WHAT'S in a name? Quite a lot judging by the number of people who responded to our plea to come up with the reason why the Hare and Hounds on Charlton Down is known locally as the Pig and Whistle.

The pub has now been reopened by Steve and Elaine Mancini after being closed for most of the last three years.

Joan Rogers lived at the pub from 1949 to 1955 and it was called the Hare and Hounds then but she thinks it was originally called the Pig and Whistle - way back before we moved in'.

Jacqueline Waller from Wildhern, said: "Local lore has it that when Sonner Bonner ran the pub he had a pig and he used to whistle at it."

Legendary landlord Sonner Bonner is also mentioned by John Porter.

"For many years the public house bore a pictorial sign of a pig playing an old tin whistle and as a kid I often wondered why a hare and hound were not portrayed," he said.

He offers two explanations.

One could be a connection with French prisoners of war from Napoleonic times - piggin and wassail being drinking vessels.

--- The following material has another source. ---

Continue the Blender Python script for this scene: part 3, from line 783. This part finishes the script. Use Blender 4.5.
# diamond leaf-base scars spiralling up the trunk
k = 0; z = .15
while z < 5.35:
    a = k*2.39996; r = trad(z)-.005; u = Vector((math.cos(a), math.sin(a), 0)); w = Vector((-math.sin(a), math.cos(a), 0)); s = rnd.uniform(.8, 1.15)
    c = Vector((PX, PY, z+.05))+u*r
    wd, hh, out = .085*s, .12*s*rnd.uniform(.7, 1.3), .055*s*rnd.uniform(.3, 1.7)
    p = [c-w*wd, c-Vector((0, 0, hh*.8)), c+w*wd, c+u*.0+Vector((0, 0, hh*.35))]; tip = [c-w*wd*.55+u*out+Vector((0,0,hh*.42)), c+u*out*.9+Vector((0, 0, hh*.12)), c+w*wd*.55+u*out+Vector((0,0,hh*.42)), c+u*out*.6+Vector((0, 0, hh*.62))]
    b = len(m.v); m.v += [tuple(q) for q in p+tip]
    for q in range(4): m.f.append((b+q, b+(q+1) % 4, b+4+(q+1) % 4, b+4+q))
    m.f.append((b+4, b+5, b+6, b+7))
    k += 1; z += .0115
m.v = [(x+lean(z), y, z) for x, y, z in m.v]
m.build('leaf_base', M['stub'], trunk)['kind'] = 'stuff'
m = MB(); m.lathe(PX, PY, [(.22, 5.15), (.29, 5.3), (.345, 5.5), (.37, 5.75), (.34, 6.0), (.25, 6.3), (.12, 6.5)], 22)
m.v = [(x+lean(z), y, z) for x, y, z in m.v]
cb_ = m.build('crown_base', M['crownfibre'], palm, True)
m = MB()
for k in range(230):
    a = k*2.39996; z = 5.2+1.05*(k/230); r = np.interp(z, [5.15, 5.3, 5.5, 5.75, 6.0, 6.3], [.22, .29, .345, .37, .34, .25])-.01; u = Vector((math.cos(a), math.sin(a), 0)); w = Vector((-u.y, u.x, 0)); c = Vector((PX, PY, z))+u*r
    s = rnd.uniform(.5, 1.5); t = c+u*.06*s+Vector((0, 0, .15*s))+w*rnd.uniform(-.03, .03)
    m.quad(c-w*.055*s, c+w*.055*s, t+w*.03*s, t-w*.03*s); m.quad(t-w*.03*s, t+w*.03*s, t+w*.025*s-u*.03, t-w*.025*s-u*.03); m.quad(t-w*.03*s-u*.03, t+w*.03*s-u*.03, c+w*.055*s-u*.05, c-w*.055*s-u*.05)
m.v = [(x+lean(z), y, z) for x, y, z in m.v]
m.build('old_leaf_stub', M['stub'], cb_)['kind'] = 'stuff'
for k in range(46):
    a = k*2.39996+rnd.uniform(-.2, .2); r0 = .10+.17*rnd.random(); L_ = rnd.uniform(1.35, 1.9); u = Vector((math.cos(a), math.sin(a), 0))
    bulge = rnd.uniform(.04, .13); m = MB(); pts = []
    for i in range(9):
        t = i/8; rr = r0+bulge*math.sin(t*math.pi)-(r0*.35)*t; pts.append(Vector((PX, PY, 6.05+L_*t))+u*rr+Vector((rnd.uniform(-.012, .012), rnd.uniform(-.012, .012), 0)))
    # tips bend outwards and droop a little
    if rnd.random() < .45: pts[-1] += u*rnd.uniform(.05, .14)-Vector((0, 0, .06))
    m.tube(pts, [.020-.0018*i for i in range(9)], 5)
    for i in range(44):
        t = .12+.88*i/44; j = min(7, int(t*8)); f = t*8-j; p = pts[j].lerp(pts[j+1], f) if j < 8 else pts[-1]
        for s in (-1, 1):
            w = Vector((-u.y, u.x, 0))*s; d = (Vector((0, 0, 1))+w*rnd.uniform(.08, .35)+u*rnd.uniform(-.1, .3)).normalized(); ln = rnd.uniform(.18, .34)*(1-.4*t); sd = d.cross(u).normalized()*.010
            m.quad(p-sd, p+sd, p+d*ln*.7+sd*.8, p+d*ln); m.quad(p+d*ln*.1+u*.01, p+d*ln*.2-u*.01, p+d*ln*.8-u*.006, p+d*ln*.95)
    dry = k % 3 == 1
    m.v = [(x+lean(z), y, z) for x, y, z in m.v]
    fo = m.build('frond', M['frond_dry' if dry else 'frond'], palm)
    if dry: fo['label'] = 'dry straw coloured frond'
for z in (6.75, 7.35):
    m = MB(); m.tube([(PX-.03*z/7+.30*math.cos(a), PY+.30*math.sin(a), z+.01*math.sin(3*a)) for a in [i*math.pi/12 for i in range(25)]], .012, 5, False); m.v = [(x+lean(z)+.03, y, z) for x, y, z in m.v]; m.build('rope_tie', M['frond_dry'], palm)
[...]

"However I prefer the version told to me when I was a youngster, by the landlord Sonner Bonner.

"In the first half of the last century they did have piggins' that were used as drinking vessels and the wassail was a kind of whistle which was built into the handle of the pint mug or tankard.

"When the vessel was empty and the landlord was not immediately on hand the thirsty regular would blow into the handle of the piggin and whistle him up for a refill."

The pig and whistle is a traditional pub name however and not unique to Charlton Down.

In the nineteenth century the pub name was explained as pig - derived from piggen, a receptacle for liquids to drink while the whistle was from the word wassail.

The word wassail goes back to Saxon times as waes hael (be hale) which would be shouted out by the lord of the manor and and the crowd would reply drink hael.